The principal aims of this course are to:

  • introduce students to the methods used in both AI and Linguistics
  • develop students who are well equipped to develop robust programs, to extend AI techniques to new problems, especially within Linguistics
  • develop students' understanding of the theoretical and practical issues in Linguistics, and to equip them with the skill to carry out independent empirical research
  • to develop graduates possessing a thorough understanding of the scope and limitations of Computational Linguistics, both theoretically and practically
  • to provide a programme of study that benefits from our research strengths across AI and Linguistics
  • to enable students to develop communication skills, initiative, professionalism and the ability to work independently as well as with others
  • to provide graduates with the knowledge and skills necessary for both academic and industrial research and development.

10. Programme Outcomes

The programme provides opportunities for the learners to achieve the following outcomes:

(a) Knowledge and understanding

On completing the programme students should be able to:

  • understand the principles and mechanisms underlying various kinds of intelligent processes, both in humans and machines
  • understand how to deal more effectively with natural languages using AI tools and techniques
  • understand how to represent and reason about knowledge in a computer
  • have a good understanding of the broad range of issues studies in Linguistics
  • have an awareness of the philosophical issues that arise within Artificial Intelligence and Linguistics
  • be equipped with the basic skills to carry out independent research in Computational Linguistics.

(b) Intellectual skills

On completing the programme students should have the ability to:

  • specify and design intelligent computer-based language systems
  • derive abstract representations and formulate appropriate solutions for problems
  • use Artificial Intelligence to model and understand intelligent processes and natural language problems
  • understand the theory and practice of both Linguistics and Artificial Intelligence, and how computational modeling is used in the understanding of natural language.
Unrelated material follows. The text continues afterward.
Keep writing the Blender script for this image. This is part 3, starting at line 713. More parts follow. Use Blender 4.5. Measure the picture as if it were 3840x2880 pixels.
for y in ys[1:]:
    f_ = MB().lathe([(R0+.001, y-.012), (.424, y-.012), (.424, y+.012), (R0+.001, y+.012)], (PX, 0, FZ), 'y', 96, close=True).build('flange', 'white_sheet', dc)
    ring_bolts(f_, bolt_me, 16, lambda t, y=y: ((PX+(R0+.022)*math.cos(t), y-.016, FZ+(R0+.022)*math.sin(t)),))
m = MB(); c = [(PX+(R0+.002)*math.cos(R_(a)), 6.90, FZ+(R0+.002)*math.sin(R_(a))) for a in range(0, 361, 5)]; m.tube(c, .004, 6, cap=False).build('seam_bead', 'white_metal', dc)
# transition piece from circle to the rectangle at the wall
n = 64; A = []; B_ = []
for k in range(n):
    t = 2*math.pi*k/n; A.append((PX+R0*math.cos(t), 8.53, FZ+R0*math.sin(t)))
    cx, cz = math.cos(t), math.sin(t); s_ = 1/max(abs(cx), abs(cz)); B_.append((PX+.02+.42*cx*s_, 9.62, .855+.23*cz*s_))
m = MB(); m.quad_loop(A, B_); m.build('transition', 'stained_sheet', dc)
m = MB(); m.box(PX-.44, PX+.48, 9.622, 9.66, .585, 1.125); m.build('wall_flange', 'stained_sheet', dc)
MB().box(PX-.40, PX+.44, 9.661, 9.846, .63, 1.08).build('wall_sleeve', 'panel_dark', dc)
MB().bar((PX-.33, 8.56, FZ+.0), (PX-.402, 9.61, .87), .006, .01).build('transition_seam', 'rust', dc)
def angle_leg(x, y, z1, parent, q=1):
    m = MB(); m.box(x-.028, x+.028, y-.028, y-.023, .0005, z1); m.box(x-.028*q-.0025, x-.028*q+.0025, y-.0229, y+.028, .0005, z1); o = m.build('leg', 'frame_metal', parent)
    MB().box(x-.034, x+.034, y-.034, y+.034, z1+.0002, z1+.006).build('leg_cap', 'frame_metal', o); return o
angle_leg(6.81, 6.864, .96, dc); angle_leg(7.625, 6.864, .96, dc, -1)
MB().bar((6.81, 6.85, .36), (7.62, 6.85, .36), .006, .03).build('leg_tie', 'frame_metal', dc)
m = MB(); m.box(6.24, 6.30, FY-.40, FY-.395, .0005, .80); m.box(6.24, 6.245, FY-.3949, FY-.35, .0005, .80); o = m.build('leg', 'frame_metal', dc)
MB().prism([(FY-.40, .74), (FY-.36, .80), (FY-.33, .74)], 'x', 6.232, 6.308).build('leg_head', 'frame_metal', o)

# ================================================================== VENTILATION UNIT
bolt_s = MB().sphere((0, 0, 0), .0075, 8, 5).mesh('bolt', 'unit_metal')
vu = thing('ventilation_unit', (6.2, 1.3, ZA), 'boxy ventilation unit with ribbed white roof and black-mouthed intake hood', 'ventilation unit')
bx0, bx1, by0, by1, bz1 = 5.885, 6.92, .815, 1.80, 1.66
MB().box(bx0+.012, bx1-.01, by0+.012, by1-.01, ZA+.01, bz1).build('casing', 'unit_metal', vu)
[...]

(c) Professional/subject/specific/practical skills

and also the ability to:

  • develop and implement intelligent computer-based systems
  • understand and evaluate empirical studies presented in scientific research papers
  • formulate appropriate assessment criteria and evaluate intelligent computer-based systems.

(d) Transferable skills

On completing the programme students should have the ability to:

  • deploy logical, analytical, and problem solving skills and to synthesize solutions
  • show self-direction and time management skills when working independently
  • work effectively as part of a team
  • provide and accept peer evaluation
  • communicate effectively through a variety of media including oral, visual, written, diagrammatic and on-line
  • make effective use of learning materials and to acquire and apply knowledge from a variety of sources.
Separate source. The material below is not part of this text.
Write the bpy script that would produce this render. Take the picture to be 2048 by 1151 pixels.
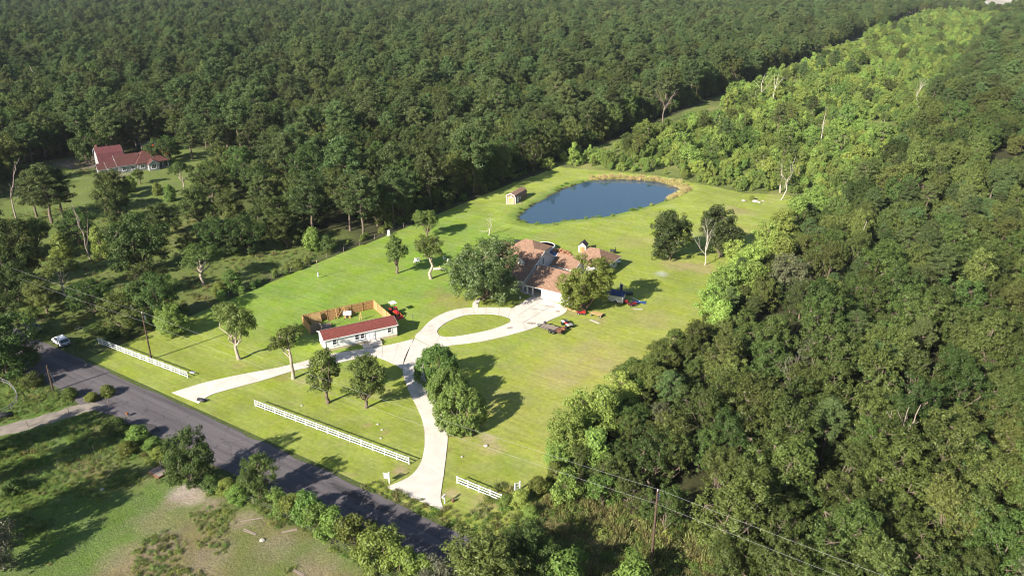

11. Programme Structure and Features

For formal definitions, including details of compulsory and optional course choices, consult the Degree Programme Table. Consult the List of Informatics courses to discover which courses belong to which subject area.

12. Entry Requirements:

Please consult the current University Undergraduate Prospectus.

13. Degree Classification

The final degree classification is based equally on performance in third and fourth years. Degrees are classified according to the University's standard marking scale with boundaries at 70%, 60%, 50%, 40%.